Born in Hammond, Indiana, Cox was an expert rifleman in the Army, serving in Europe during World War II.

Attending college on the GI Bill, he graduated summa cum laude from Northwestern University, where he earned bachelor’s and master’s degrees in international relations and political philosophy. He received his doctorate from the University of Chicago. He was a member of Phi Beta Kappa.

He studied for a year at Oxford University in England on a Rockefeller Fellowship and in Lyon, France, on a Fulbright Scholarship.

Cox taught political science for two years at Harvard University and political philosophy for six years at the University of California, Berkeley before coming in 1963 to UB, where he helped form the Department of Political Science.

His research areas included ancient and modern political philosophy, the relationship of political philosophy to poetry and history, and American constitutionalism. One of his former graduate students is Iceland’s current ambassador to the United Nations. He retired in 1995.

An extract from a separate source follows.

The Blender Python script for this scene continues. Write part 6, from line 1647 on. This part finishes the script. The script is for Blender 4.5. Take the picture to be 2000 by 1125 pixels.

He published several books, including “Locke on War and Peace,” and works on the poetry of the Civil War, the Declaration of Independence, political philosophy and American constitutionalism. He also taught at the Naval War College and led many Liberty Fund groups.

Cox played trumpet in the Buffalo Niagara Concert Band, formerly the Amherst Community Band. He also was an elder for many years at First Presbyterian Church in Buffalo and served on the council at Parkside Lutheran Church.